According to a newly released study from the National Association of Home Builders (NAHB), each $1,000 increase in the cost of a new median-priced home forces 206,000 prospective buyers out of the marketplace.
The number of households that would be affected by price increases varies across states and metro areas and largely depends on population, income distribution and new home prices.
Among the states, the number of households that would no longer be eligible to qualify for a mortgage based on a $1,000 increase to a median-priced home ranges from a low of 313 in Wyoming to a high of 18,250 in Texas.

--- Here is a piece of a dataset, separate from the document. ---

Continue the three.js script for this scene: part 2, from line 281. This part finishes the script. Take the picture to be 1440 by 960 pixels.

According to NAHB Chairman Kevin Kelly, the study shows how the elevated costs associated with increased housing regulation could have the unintended consequence of pushing some potential homebuyers out of contention for housing.
“This study highlights the real effects that building regulations have on housing affordability,” Kelly said. “Local, state and federal government officials need to know that higher regulatory costs have real consequences for working American families. Oftentimes, these government regulations end up pushing the price of housing beyond the means of many teachers, police officers, firefighters and other middle-class workers.”

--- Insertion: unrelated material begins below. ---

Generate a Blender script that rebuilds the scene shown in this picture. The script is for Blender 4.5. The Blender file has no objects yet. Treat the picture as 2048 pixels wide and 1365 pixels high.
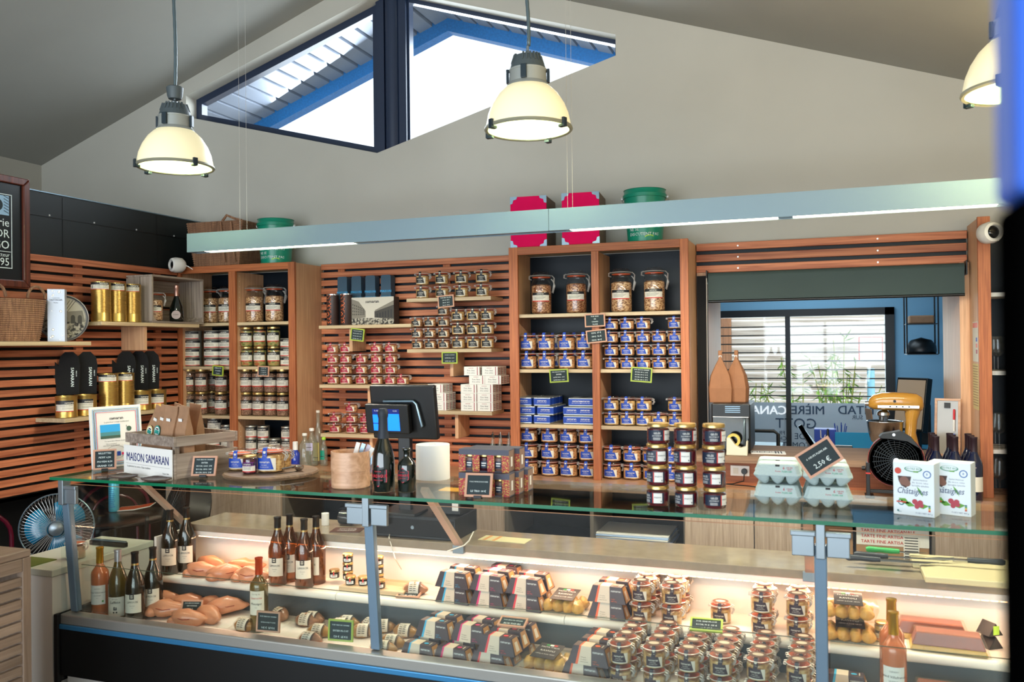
import bpy, math, random
from mathutils import Matrix, Vector
from mathutils.geometry import tessellate_polygon
random.seed(7)
S = bpy.context.scene
COL = S.collection
PI = math.pi
# ---------------------------------------------------------------- camera
F, YAW, CZ = 1690.0, math.radians(20), 1.75
_p, _r = math.atan(9.5 / F), 0.011
fw = Vector((-math.sin(YAW) * math.cos(_p), math.cos(YAW) * math.cos(_p), math.sin(_p)))
rt = Vector((math.cos(YAW), math.sin(YAW), 0))
up = rt.cross(fw)
rt, up = math.cos(_r) * rt - math.sin(_r) * up, math.cos(_r) * up + math.sin(_r) * rt
cam = bpy.data.objects.new('camera', bpy.data.cameras.new('camera'))
COL.objects.link(cam)
m3 = Matrix((rt, up, -fw)).transposed()
cam.matrix_world = Matrix.Translation((0, 0, CZ)) @ m3.to_4x4()
cam.data.sensor_width = 36
cam.data.lens = F / 2048 * 36
cam.data.clip_start = 0.02
cam.data.dof.use_dof = True
cam.data.dof.focus_distance = 4.9
cam.data.dof.aperture_fstop = 4.6
S.camera = cam
# ---------------------------------------------------------------- light and exposure
S.view_settings.view_transform = 'Standard'
S.view_settings.look = 'None'
S.view_settings.gamma = 1
S.view_settings.exposure = 0.68
S.view_settings.use_curve_mapping = False
S.cycles.max_bounces = 10
S.cycles.transparent_max_bounces = 24
S.cycles.sample_clamp_indirect = 6
S.cycles.caustics_reflective = False
S.cycles.caustics_refractive = False
W = bpy.data.worlds.new('sky'); S.world = W; W.use_nodes = True
bg = W.node_tree.nodes['Background']
bg.inputs[0].default_value = (0.80, 0.90, 1.0, 1); bg.inputs[1].default_value = 1.15

def area(name, loc, rot, sx, sy, e, col=(1, 1, 1), spread=PI):
    l = bpy.data.lights.new(name, 'AREA'); l.shape = 'RECTANGLE'; l.size = sx; l.size_y = sy
    l.energy = e; l.color = col; l.spread = spread
    o = bpy.data.objects.new(name, l); COL.objects.link(o); o.location = loc; o.rotation_euler = rot
    return o
sun = bpy.data.objects.new('sun', bpy.data.lights.new('sun', 'SUN')); COL.objects.link(sun)
sun.data.energy = 3.2; sun.data.angle = 0.01; sun.data.color = (1, 0.95, 0.88)
sun.rotation_euler = (math.radians(35), 0, math.radians(18))
area('shopfront_daylight', (-1.9, -2.35, 1.7), (math.radians(90), 0, 0), 6.4, 2.6, 240, (0.82, 0.92, 1.0))
area('case_front_fill', (-.78, 2.815, 1.16), (math.radians(28), 0, 0), 4.4, .015, 5.5, (1, .66, .45))  # added warm fill behind the front glass, brightens the lower deck; no fitting modelled
area('gable_daylight', (-2.7, 5.9, 3.62), (math.radians(-68), 0, 0), 3.0, 0.9, 90, (0.8, 0.9, 1.0))
area('right_ceiling_fill', (1.05, 2.2, 2.1), (math.radians(180), 0, 0), 1.0, 2.4, 55, (1, .76, .40))  # added uplight out of view, no fixture behind it; warms the right ceiling
area('kitchen_daylight', (-0.15, 8.75, 1.5), (math.radians(-90), 0, 0), 1.6, 1.2, 16, (0.75, 0.9, 1.0))
area('kitchen_ceiling_lamp', (-0.1, 6.6, 2.5), (0, 0, 0), 1.0, 1.0, 9, (0.7, 0.88, 1.0))

# ---------------------------------------------------------------- pixel rays of the photograph -> points on real planes
def ray(x, y): return (x - 1024) / F * rt - (y - 682.5) / F * up + fw
def pY(x, y, Y): r = ray(x, y); return Vector((0, 0, CZ)) + r * (Y / r.y)
def pX(x, y, X): r = ray(x, y); return Vector((0, 0, CZ)) + r * (X / r.x)
def pZ(x, y, Z): r = ray(x, y); return Vector((0, 0, CZ)) + r * ((Z - CZ) / r.z)

# ---------------------------------------------------------------- materials
def lin(c):
    if isinstance(c, str):
        c = [int(c[i:i + 2], 16) / 255 for i in (0, 2, 4)]
    return tuple((v / 12.92 if v <= 0.04045 else ((v + 0.055) / 1.055) ** 2.4) for v in c)
MATS = {}
def mat(name, col='808080', rough=0.5, metal=0, emit=0, ecol=None, spec=0.5, noise=0, nscale=20, bump=0, coat=0):
    if name in MATS: return MATS[name]
    m = bpy.data.materials.new(name); m.use_nodes = True; MATS[name] = m
    nt = m.node_tree; b = nt.nodes['Principled BSDF']
    c = lin(col)
    b.inputs['Base Color'].default_value = (*c, 1)
    b.inputs['Roughness'].default_value = rough
    b.inputs['Metallic'].default_value = metal
    b.inputs['Specular IOR Level'].default_value = spec
    if coat: b.inputs['Coat Weight'].default_value = coat
    if emit:
        b.inputs['Emission Color'].default_value = (*lin(ecol or col), 1)
        b.inputs['Emission Strength'].default_value = emit
    if noise or bump:
        tc = nt.nodes.new('ShaderNodeTexCoord'); n = nt.nodes.new('ShaderNodeTexNoise')
        n.inputs['Scale'].default_value = nscale; n.inputs['Detail'].default_value = 5
        nt.links.new(tc.outputs['Object'], n.inputs['Vector'])
        if noise:
            r = nt.nodes.new('ShaderNodeValToRGB')
            r.color_ramp.elements[0].position = 0.3; r.color_ramp.elements[1].position = 0.7
            r.color_ramp.elements[0].color = (*[v * (1 - noise) for v in c], 1)
            r.color_ramp.elements[1].color = (*[min(1, v * (1 + noise)) for v in c], 1)
            nt.links.new(n.outputs['Fac'], r.inputs['Fac']); nt.links.new(r.outputs['Color'], b.inputs['Base Color'])
        if bump:
            bp = nt.nodes.new('ShaderNodeBump'); bp.inputs['Strength'].default_value = bump; bp.inputs['Distance'].default_value = 0.01
            nt.links.new(n.outputs['Fac'], bp.inputs['Height']); nt.links.new(bp.outputs['Normal'], b.inputs['Normal'])
    return m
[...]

Based on national mortgage underwriting standards and incorporating the latest income distribution data from the American Community Survey and the U.S. Department of Housing and Urban Development, the report contains detailed results for more than 300 metro areas.
The analysis found that every $833 increase in fees paid during the construction process — such as the price of a construction permit or an impact fee — adds an additional $1,000 to the final price of the home.

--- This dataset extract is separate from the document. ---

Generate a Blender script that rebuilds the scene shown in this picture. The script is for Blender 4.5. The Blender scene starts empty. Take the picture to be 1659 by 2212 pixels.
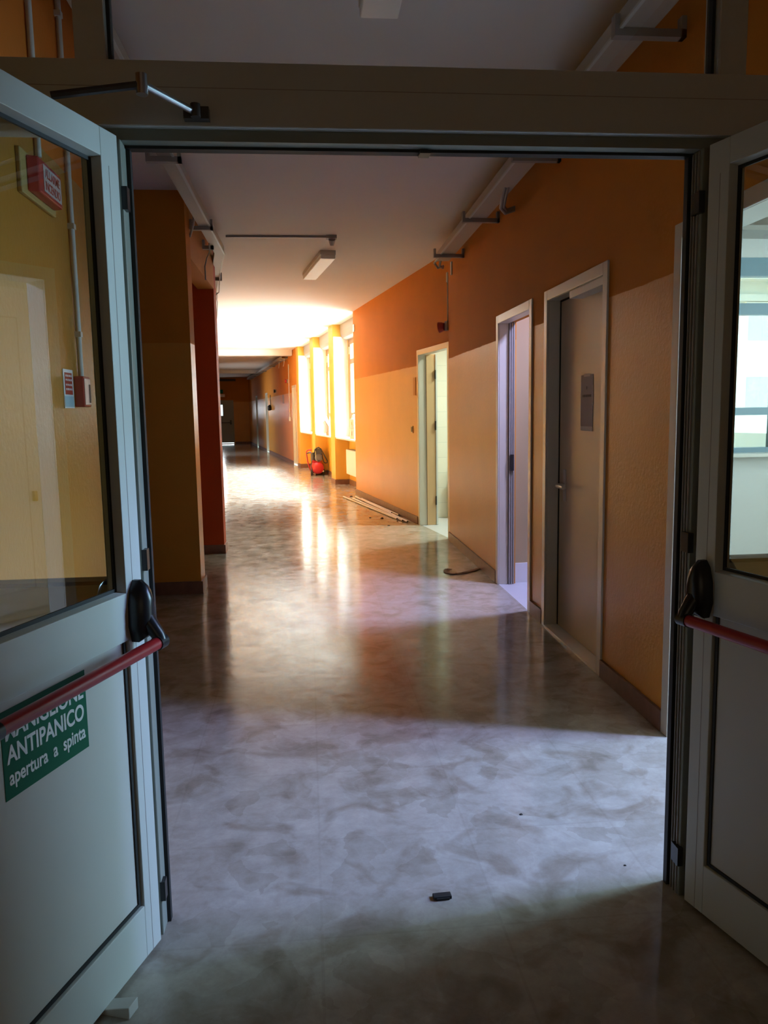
import bpy, bmesh, math, random
from mathutils import Vector, Matrix
random.seed(7)
S = bpy.context.scene
COL = S.collection

# ------------------------------------------------------------------ camera
F_PX = 1710.0
cam_d = bpy.data.cameras.new('camera')
cam_d.sensor_fit = 'VERTICAL'
cam_d.sensor_height = 36.0
cam_d.lens = F_PX / 2212.0 * 36.0
cam_d.clip_start = 0.05
cam_d.clip_end = 400
cam = bpy.data.objects.new('camera', cam_d)
COL.objects.link(cam)
CAM_ROWS = ((0.9952903, 0.0280014, -0.0928072), (-0.0955876, 0.1241619, -0.9876471), (-0.0161324, 0.9918668, 0.1262537))
_m = Matrix(CAM_ROWS)
_z = _m.col[2].normalized(); _x = (_m.col[1].cross(_m.col[2])).normalized(); _y = _z.cross(_x)
cam.matrix_world = Matrix(((_x.x, _y.x, _z.x, 0), (_x.y, _y.y, _z.y, 0), (_x.z, _y.z, _z.z, 1.42), (0, 0, 0, 1)))
S.camera = cam

# ------------------------------------------------------------------ exposure, world, lights
S.view_settings.view_transform = 'Standard'
S.view_settings.look = 'None'
S.view_settings.gamma = 1.0
S.view_settings.exposure = 0.38
S.view_settings.use_curve_mapping = False
S.cycles.use_denoising = True
S.cycles.max_bounces = 8
S.cycles.use_adaptive_sampling = True
S.cycles.adaptive_threshold = 0.03
S.cycles.diffuse_bounces = 5
S.cycles.glossy_bounces = 4
S.cycles.transparent_max_bounces = 12
S.cycles.sample_clamp_indirect = 8.0
S.cycles.caustics_reflective = False
S.cycles.caustics_refractive = False

W = bpy.data.worlds.new('sky')
W.use_nodes = True
bg = W.node_tree.nodes['Background']
bg.inputs[0].default_value = (0.62, 0.92, 1.0, 1)
bg.inputs[1].default_value = 1.5
S.world = W

ANG = math.atan2(0.1421, 0.98985)          # the far half of the corridor bends to the left
Q0 = Vector((0.806, 13.614, 0.0))
MF = Matrix.Translation(Q0) @ Matrix.Rotation(ANG, 4, 'Z')
def far(n, s, z=0.0):
    return MF @ Vector((n, s, z))

def area(name, loc, direction, sx, sy, radiance, color, spread=180):
    l = bpy.data.lights.new(name, 'AREA')
    l.shape = 'RECTANGLE'
    l.size = sx; l.size_y = sy
    l.energy = radiance * math.pi * sx * sy
    l.color = color
    l.spread = math.radians(spread)
    o = bpy.data.objects.new(name, l)
    COL.objects.link(o)
    o.location = loc
    o.rotation_euler = Vector(direction).to_track_quat('-Z', 'Y').to_euler()
    return o
DF = (MF.to_3x3() @ Vector((0, 1, 0)))
NF = (MF.to_3x3() @ Vector((1, 0, 0)))
def aim(p, q): return Vector(q) - Vector(p)
# daylight through the three corridor windows on the right (sky above, bright ground below)
area('daylight_corridor_windows', far(1.15, 3.5, 1.5), -NF, 7.6, 4.6, 33.0, (0.80, 0.93, 1.0))
area('bright_sky_corridor_windows', far(3.35, 3.6, 5.15), aim(far(3.35, 3.6, 5.15), far(-1.4, 3.6, 0)), 8.0, 1.8, 190.0, (0.78, 0.91, 1.0))
# side rooms: daylight, plus added side and high fill lights that have no opening
area('daylight_near_room', (4.22, 3.0, 1.75), (-1, -0.30, -0.10), 0.75, 1.3, 33.0, (0.44, 0.76, 1.0))
area('fill_near_room_side', (5.15, 5.4, 1.8), (-1, 0.25, 0), 1.5, 1.4, 9.0, (0.70, 0.92, 1.0))  # added fill, brightens the wall below the near room window
area('high_fill_near_room', (3.9, 2.45, 2.95), aim((3.9, 2.45, 2.95), (0.3, 2.65, 0)), 0.35, 0.5, 135.0, (0.36, 0.47, 1.0), 90)  # unseen high lamp added to throw the bluish band across the corridor floor
area('high_fill_small_room', (2.4, 5.58, 3.03), aim((2.4, 5.58, 3.03), (0.7, 5.72, 0)), 0.35, 0.35, 75.0, (0.48, 0.52, 1.0), 80)  # unseen lamp under the ceiling, added for the band at the small room door
area('high_fill_washroom', far(1.4, -4.45, 3.0), aim(far(1.4, -4.45, 3.0), far(-0.6, -4.6, 0)), 0.5, 0.5, 42.0, (0.82, 1.0, 0.86), 100)  # unseen lamp added for the greenish wedge of light outside the washroom
area('daylight_washroom', far(2.3, -4.6, 1.9), -NF, 1.2, 1.2, 3.4, (0.82, 1.0, 0.88))
# dim daylight from the entrance behind the camera
area('daylight_entrance', (0.3, -3.0, 1.6), (0, 1, 0), 2.0, 2.2, 0.20, (1.0, 0.88, 0.58))
# daylight at the far end: a side opening and the glass of the end door
area('daylight_far_side', far(-4.2, 15.2, 1.6), NF, 2.0, 2.0, 5.0, (0.85, 0.9, 1.0))
area('daylight_end_door', far(-1.2, 25.6, 1.4), -DF, 1.8, 2.6, 18.0, (0.9, 0.93, 1.0))

# ------------------------------------------------------------------ materials
def new_mat(name):
    m = bpy.data.materials.new(name); m.use_nodes = True
    nt = m.node_tree; b = nt.nodes['Principled BSDF']
    return m, nt, b
def mat(name, col, rough=0.5, metal=0.0, spec=0.5, noise=0.0, nscale=8.0, bump=0.0, bscale=60.0):
    m, nt, b = new_mat(name)
    b.inputs['Base Color'].default_value = (*col, 1)
    b.inputs['Roughness'].default_value = rough
    b.inputs['Metallic'].default_value = metal
    b.inputs['Specular IOR Level'].default_value = spec
    geo = nt.nodes.new('ShaderNodeNewGeometry')
    if noise > 0:
        n = nt.nodes.new('ShaderNodeTexNoise'); n.inputs['Scale'].default_value = nscale
        n.inputs['Detail'].default_value = 5
        nt.links.new(geo.outputs['Position'], n.inputs['Vector'])
        mx = nt.nodes.new('ShaderNodeMix'); mx.data_type = 'RGBA'
        mx.inputs[6].default_value = tuple(c * (1 - noise) for c in col) + (1,)
        mx.inputs[7].default_value = tuple(min(1, c * (1 + noise)) for c in col) + (1,)
        nt.links.new(n.outputs['Fac'], mx.inputs[0])
        nt.links.new(mx.outputs[2], b.inputs['Base Color'])
    if bump > 0:
        n2 = nt.nodes.new('ShaderNodeTexNoise'); n2.inputs['Scale'].default_value = bscale
        nt.links.new(geo.outputs['Position'], n2.inputs['Vector'])
        bp = nt.nodes.new('ShaderNodeBump'); bp.inputs['Strength'].default_value = bump
        bp.inputs['Distance'].default_value = 0.01
        nt.links.new(n2.outputs['Fac'], bp.inputs['Height'])
        nt.links.new(bp.outputs['Normal'], b.inputs['Normal'])
    return m

def wall_paint(name, upper, dado, zsplit=1.965):
    """matt paint above, glossy enamel dado below a slightly wavy hand-painted line"""
    m, nt, b = new_mat(name)
    L = nt.links.new; N = nt.nodes.new
    geo = N('ShaderNodeNewGeometry'); sep = N('ShaderNodeSeparateXYZ'); L(geo.outputs['Position'], sep.inputs[0])
    wob = N('ShaderNodeTexNoise'); wob.inputs['Scale'].default_value = 6.0; L(geo.outputs['Position'], wob.inputs['Vector'])
    wm = N('ShaderNodeMath'); wm.operation = 'MULTIPLY_ADD'; wm.inputs[1].default_value = 0.016; wm.inputs[2].default_value = -0.008
    L(wob.outputs['Fac'], wm.inputs[0])
    ad = N('ShaderNodeMath'); ad.operation = 'ADD'; L(sep.outputs['Z'], ad.inputs[0]); L(wm.outputs[0], ad.inputs[1])
    gt = N('ShaderNodeMath'); gt.operation = 'GREATER_THAN'; gt.inputs[1].default_value = zsplit; L(ad.outputs[0], gt.inputs[0])
    mot = N('ShaderNodeTexNoise'); mot.inputs['Scale'].default_value = 2.2; mot.inputs['Detail'].default_value = 6; L(geo.outputs['Position'], mot.inputs['Vector'])
    mx = N('ShaderNodeMix'); mx.data_type = 'RGBA'
    mx.inputs[6].default_value = (*dado, 1); mx.inputs[7].default_value = (*upper, 1); L(gt.outputs[0], mx.inputs[0])
    hsv = N('ShaderNodeHueSaturation'); L(mx.outputs[2], hsv.inputs['Color'])
    vm = N('ShaderNodeMath'); vm.operation = 'MULTIPLY_ADD'; vm.inputs[1].default_value = 0.22; vm.inputs[2].default_value = 0.89
    L(mot.outputs['Fac'], vm.inputs[0]); L(vm.outputs[0], hsv.inputs['Value'])
    L(hsv.outputs[0], b.inputs['Base Color'])
    rr = N('ShaderNodeMapRange'); rr.inputs['To Min'].default_value = 0.36; rr.inputs['To Max'].default_value = 0.75
    L(gt.outputs[0], rr.inputs['Value']); L(rr.outputs[0], b.inputs['Roughness'])
    sp = N('ShaderNodeMapRange'); sp.inputs['To Min'].default_value = 0.42; sp.inputs['To Max'].default_value = 0.2
    L(gt.outputs[0], sp.inputs['Value']); L(sp.outputs[0], b.inputs['Specular IOR Level'])
    gr = N('ShaderNodeTexNoise'); gr.inputs['Scale'].default_value = 55.0; gr.inputs['Detail'].default_value = 3; L(geo.outputs['Position'], gr.inputs['Vector'])
    bp = N('ShaderNodeBump'); bp.inputs['Strength'].default_value = 0.25; bp.inputs['Distance'].default_value = 0.006
    L(gr.outputs['Fac'], bp.inputs['Height']); L(bp.outputs['Normal'], b.inputs['Normal'])
    return m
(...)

Measured by local metro areas, the number of households who would be priced out of the market based on a $1,000 increase range from a low of 19 in Napa, Calif., to a high of 5,742 in the New York-Northern New Jersey-Long Island, N.Y.-N.J.-Pa. area.
Looking at affordable metro areas, where about 50 percent or more of households can afford new homes, the impact of the $1,000 increase is substantial and often can disqualify thousands of new homebuyers, as in the case of Houston-Sugar Land-Baytown, Texas (4,234); Atlanta-Sandy Springs-Marietta, Ga., (4,135); and Las Vegas-Paradise, Nev., (2,044).